On the legislative side, one useful guideline for recognizing the bounds of legitimate legislation, the kind of legitimate that has the authority requiring civil obedience, is that given by Isidore of Seville in the Etymologies (5.21): "Law shall be virtuous [honesta], just, possible, consistent with nature [sometimes the phrase is punctuated so that the previous two are one item, 'naturally possible', and sometimes it is read as also combined with the next, so 'possible according to nature and national custom'], consistent with national custom, appropriate to time and place, necessary, useful; clear, lest by its obscurity it contain sophistry [captio, which can also mean 'deception' or 'trick']; not framed for private convenience but for civic common good [pro communi utilitate civium]."

A third corollary is the doctrine of toleration. It is simply not reasonable to try to handle every problem, every bad thing in society, by law, whether that law be customary or statutory. Human beings are imperfect, and you have to allow for normal failings and error. Further, sometimes it happens to be the case that enforcing a law, even one quite good in the abstract, would cause serious harm to others, in which case we should ask the question of whether the good of the law really merits doing this harm, and if the harm is serious, we shouldn't have that law, even if we still hope that people act as if it were in force. As Aquinas says (ST 2-1.96.2):

Human law is put forward for the human multitude, in which the greater part are not completely virtuous. And for this reason human law does not prohibit all the vices from which the virtuous abstain, but only the most serious, from which it is possible for the greater part of the multitude to abstain; and particularly those that are a nuisance for others [nocumentum aliorum], with regard to which, if not prohibited, human society could not be preserved, as when human law prohibits homicide and fraud [furta, which can also mean 'theft'] and such like.

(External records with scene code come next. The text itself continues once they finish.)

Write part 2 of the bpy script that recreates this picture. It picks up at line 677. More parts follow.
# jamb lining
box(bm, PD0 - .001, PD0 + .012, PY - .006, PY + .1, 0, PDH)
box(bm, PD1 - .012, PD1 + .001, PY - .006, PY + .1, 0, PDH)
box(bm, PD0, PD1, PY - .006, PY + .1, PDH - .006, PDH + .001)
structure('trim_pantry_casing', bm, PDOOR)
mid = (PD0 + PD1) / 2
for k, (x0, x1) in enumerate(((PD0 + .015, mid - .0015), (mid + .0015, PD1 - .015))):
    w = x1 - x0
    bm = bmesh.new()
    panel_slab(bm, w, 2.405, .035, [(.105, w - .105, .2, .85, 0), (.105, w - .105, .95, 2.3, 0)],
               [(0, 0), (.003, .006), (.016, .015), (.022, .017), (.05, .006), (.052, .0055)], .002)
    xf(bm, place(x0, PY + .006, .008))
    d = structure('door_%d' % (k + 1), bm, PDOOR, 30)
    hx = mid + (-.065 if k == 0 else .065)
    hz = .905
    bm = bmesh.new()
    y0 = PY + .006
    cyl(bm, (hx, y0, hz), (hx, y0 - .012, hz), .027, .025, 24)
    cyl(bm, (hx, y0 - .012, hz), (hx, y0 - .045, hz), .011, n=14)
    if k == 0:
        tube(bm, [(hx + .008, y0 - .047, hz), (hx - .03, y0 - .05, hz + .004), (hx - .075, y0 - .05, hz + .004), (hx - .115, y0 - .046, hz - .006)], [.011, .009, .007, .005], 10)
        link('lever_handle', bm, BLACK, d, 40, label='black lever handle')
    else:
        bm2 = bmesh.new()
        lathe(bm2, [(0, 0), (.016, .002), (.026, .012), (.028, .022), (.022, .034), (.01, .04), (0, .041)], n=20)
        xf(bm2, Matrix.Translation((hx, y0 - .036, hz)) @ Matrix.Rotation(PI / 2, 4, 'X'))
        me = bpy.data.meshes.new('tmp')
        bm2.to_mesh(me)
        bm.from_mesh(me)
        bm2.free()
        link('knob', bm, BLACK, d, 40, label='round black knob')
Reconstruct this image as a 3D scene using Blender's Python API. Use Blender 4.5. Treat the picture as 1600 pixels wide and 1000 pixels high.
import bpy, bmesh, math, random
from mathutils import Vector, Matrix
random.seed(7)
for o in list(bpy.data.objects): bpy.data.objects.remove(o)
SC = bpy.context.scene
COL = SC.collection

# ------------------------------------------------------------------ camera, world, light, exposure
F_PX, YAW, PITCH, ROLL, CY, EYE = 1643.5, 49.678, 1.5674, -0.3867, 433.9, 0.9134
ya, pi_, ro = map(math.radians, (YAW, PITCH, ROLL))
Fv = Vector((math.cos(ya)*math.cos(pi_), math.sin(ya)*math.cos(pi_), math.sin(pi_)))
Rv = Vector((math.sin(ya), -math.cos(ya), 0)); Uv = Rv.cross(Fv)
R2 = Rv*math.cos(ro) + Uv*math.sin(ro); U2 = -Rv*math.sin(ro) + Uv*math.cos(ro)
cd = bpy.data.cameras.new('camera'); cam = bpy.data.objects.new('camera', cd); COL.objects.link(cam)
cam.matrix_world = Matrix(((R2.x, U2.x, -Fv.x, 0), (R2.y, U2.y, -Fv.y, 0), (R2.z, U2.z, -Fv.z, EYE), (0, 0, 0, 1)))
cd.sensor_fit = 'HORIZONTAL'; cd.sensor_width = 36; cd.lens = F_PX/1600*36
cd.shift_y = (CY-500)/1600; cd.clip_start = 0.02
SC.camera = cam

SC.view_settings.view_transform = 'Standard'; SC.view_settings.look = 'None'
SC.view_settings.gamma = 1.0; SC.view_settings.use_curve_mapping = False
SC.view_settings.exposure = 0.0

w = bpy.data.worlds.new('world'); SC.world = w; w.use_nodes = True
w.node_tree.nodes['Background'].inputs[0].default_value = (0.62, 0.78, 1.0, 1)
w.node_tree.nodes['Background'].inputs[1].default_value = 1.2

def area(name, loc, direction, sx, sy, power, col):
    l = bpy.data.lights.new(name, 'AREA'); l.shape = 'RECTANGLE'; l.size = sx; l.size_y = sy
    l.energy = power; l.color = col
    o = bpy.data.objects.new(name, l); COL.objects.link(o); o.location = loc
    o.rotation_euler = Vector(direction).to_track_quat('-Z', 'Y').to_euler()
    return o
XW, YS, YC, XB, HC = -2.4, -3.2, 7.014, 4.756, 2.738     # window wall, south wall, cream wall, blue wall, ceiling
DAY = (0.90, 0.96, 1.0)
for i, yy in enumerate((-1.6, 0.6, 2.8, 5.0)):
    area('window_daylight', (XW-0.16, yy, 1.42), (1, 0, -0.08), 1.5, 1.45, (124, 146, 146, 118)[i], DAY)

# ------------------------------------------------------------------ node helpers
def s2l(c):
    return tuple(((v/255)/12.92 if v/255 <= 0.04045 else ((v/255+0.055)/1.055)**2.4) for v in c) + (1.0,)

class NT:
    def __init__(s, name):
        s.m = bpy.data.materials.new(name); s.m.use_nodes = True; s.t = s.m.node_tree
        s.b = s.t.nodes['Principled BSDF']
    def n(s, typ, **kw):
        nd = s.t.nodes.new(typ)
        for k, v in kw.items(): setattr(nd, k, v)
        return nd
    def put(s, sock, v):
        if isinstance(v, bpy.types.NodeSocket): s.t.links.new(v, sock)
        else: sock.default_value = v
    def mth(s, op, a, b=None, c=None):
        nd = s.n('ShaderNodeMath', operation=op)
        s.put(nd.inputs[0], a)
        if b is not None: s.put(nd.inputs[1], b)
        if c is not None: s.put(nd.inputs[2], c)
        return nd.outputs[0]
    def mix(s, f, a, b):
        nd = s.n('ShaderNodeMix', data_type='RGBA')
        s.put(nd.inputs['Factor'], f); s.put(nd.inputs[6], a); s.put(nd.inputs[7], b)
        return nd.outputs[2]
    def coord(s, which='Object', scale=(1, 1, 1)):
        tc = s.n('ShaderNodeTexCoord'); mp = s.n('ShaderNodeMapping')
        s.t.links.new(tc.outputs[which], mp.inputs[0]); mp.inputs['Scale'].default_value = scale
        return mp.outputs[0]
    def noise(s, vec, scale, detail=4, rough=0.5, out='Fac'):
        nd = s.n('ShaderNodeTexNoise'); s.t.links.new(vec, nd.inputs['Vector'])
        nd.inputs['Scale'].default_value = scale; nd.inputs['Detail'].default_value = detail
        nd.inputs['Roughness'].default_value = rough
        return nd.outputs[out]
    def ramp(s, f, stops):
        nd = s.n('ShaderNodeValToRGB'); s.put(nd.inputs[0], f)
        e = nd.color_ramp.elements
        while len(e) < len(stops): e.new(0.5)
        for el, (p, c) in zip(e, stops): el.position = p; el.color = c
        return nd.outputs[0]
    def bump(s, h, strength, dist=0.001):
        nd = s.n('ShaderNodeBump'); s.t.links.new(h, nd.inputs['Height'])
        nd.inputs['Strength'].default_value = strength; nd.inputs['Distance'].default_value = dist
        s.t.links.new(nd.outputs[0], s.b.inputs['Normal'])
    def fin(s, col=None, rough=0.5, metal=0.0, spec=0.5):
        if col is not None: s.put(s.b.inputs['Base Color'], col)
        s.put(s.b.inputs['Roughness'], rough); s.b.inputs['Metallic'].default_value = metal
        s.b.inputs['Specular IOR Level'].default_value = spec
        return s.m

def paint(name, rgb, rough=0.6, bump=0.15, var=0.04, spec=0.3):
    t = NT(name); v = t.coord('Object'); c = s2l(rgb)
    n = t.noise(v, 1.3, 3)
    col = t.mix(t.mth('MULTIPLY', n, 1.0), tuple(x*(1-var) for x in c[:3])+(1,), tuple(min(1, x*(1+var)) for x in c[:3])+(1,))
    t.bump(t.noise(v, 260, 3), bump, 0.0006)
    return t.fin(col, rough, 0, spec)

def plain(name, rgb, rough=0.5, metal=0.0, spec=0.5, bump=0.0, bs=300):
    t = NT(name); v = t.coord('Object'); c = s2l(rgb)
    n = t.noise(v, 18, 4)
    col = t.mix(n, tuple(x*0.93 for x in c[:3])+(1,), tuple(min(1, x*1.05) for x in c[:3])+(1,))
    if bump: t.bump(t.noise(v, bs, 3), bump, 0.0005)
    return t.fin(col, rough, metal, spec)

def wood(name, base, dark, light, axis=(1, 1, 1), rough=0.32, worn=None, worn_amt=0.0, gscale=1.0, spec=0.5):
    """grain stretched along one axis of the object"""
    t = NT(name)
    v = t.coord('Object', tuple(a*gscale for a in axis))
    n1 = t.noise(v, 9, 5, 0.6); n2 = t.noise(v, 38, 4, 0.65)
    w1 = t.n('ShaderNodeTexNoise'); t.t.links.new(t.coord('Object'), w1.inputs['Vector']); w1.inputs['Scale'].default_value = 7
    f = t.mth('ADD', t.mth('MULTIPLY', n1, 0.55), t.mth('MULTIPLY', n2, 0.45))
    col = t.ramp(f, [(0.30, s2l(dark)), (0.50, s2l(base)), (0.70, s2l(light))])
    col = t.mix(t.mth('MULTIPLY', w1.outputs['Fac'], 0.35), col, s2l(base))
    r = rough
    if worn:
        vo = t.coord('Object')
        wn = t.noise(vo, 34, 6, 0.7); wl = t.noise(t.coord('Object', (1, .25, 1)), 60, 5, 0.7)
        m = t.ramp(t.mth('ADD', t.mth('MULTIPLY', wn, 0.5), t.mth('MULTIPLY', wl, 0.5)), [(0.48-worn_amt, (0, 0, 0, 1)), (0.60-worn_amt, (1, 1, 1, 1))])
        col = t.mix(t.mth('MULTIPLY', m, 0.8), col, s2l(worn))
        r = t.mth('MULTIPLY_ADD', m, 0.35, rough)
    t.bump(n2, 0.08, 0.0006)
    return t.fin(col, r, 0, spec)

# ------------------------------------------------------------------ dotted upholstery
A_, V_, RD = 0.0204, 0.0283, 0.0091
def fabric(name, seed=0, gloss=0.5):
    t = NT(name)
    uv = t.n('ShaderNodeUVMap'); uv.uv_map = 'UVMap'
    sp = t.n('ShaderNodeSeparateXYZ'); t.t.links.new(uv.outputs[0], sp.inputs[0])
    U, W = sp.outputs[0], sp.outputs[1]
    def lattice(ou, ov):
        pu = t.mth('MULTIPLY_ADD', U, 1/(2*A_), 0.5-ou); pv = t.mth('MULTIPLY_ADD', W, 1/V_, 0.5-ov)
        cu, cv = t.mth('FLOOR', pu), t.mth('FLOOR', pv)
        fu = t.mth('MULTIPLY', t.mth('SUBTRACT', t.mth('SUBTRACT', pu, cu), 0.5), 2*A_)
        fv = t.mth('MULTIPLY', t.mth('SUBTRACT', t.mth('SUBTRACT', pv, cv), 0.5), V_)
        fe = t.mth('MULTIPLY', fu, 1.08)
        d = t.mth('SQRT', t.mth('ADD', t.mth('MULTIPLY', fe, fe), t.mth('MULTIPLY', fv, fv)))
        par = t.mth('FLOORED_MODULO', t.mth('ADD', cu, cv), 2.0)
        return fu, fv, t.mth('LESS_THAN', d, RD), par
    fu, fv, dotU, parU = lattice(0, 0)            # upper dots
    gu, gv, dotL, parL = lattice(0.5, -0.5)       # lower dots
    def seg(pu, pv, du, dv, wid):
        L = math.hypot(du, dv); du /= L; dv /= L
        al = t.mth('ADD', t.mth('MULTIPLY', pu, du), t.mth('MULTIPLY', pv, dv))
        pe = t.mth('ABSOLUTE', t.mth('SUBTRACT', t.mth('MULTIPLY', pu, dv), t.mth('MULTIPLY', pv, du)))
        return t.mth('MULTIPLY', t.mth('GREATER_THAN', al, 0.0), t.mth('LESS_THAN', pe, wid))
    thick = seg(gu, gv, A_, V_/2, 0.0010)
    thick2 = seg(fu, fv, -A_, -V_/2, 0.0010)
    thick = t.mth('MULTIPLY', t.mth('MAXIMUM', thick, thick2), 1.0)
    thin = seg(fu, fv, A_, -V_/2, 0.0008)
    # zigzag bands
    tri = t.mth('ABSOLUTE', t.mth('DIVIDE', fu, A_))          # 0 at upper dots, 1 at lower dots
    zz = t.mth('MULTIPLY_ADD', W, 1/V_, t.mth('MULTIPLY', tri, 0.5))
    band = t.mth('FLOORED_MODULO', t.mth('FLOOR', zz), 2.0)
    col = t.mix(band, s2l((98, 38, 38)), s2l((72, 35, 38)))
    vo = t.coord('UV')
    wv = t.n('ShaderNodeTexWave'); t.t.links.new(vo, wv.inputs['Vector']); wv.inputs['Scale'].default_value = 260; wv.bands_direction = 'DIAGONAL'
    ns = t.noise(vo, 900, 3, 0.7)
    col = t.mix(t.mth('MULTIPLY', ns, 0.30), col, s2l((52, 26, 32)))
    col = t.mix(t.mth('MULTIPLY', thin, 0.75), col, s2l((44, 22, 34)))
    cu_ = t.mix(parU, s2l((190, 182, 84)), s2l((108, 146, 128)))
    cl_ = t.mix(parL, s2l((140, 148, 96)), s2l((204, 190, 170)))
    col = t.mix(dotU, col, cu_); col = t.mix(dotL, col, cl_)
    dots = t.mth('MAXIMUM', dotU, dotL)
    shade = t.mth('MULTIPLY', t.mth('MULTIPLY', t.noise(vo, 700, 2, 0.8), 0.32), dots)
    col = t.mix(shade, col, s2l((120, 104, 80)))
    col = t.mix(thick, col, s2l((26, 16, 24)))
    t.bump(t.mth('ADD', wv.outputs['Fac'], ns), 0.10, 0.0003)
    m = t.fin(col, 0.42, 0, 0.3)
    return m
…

Human law, then, must be such as can be reasonably applied without violating natural law, and this will require accepting in every society some imperfections that cannot be completely eliminated, but must simply be tolerated as the cost of continuing to exist as a society. Thus natural law governs human law, but not only does it not require utopianism about laws, it is actually inconsistent with it. This is ultimately due to the fact that natural law theory is a theory of practical rationality.

Conclusion

And that's the brief introduction. It could have been briefer and more introductory, because the basic idea of natural law is quite simple, but I find that people are impatient when it comes to natural law theory. Both critics and supporters often show by their actions that they don't actually care about the structure of the theory; they are only interested in rushing to whatever their pet topic is. This has always been a problem faced by natural law theory, although the topics change from society to society; in ours sexual topics tend to predominate, but there have been times and places when the all-devouring topics were economic or matters of international law. This is not a reasonable way to approach the matter, but it is inevitably human. Preventing misconceptions at this level requires getting into rather more complex issues than would be necessary if people were content to get a strong foundation in the basics and then slowly work out from there.

It is, however, brief and introductory. I haven't even looked at all the issues that are raised by Aquinas, whose questions on Law in the Summa Theologiae should be read closely by anyone who is interested in the subject. I haven't looked at the precise relation between natural law and a true commonwealth, which was Cicero's major concern in De Re Publica. While I've touched on a few historical disputes, I've steered clear of a number of important ones. For instance, Scotists and Thomists have considerable agreements in the area of natural law theory, since Scotus's account of natural law is very similar to Aquinas's, differing mostly in emphasis (largely due to the Franciscan/Dominican difference), but there are important disagreements between the two approaches, most particularly in the theory of dispensation of natural law (dispensation occurs when a law can be set aside for very rare but genuinely possible circumstances), which I've avoided entirely, because it is a very complicated issue. I've gestured at some of the classic texts, but haven't looked in detail at arguments or specifics. Anyone interested in natural law theory needs to have read Vitoria's De Indis, in which he sharply criticizes Spain's treatment of the native populations in South and Central America; King's Letter from a Birmingham Jail, which is mentioned above; and Maritain's Communication with regard to the Draft World Declaration of Human Rights (PDF). In addition, there are plenty of discussions, both from a classical and a New Natural Law perspective, of modern issues that are worth reading, whereas I have deliberately avoided the pet topics of our own day like the plague. No matter how important issues may be for a society or even in general, our view of reason itself, which natural law theory primarily considers, should not be forced to bow to the tastes and arbitrary assumptions of any particular Zeitgeist, but should be taken seriously in its own right first. Historically, the single most important issue in natural law theory was usury, and that is a complicated, and easily misinterpreted, history; but it is certainly the sort of thing that a serious student of natural law theory needs to look at. Many more issues could be added. Natural law theory is not the sort of thing that can be put in a short space: it is a massive tradition of inquiry into the most fundamental aspects of human life and practice. And that is a very big field indeed.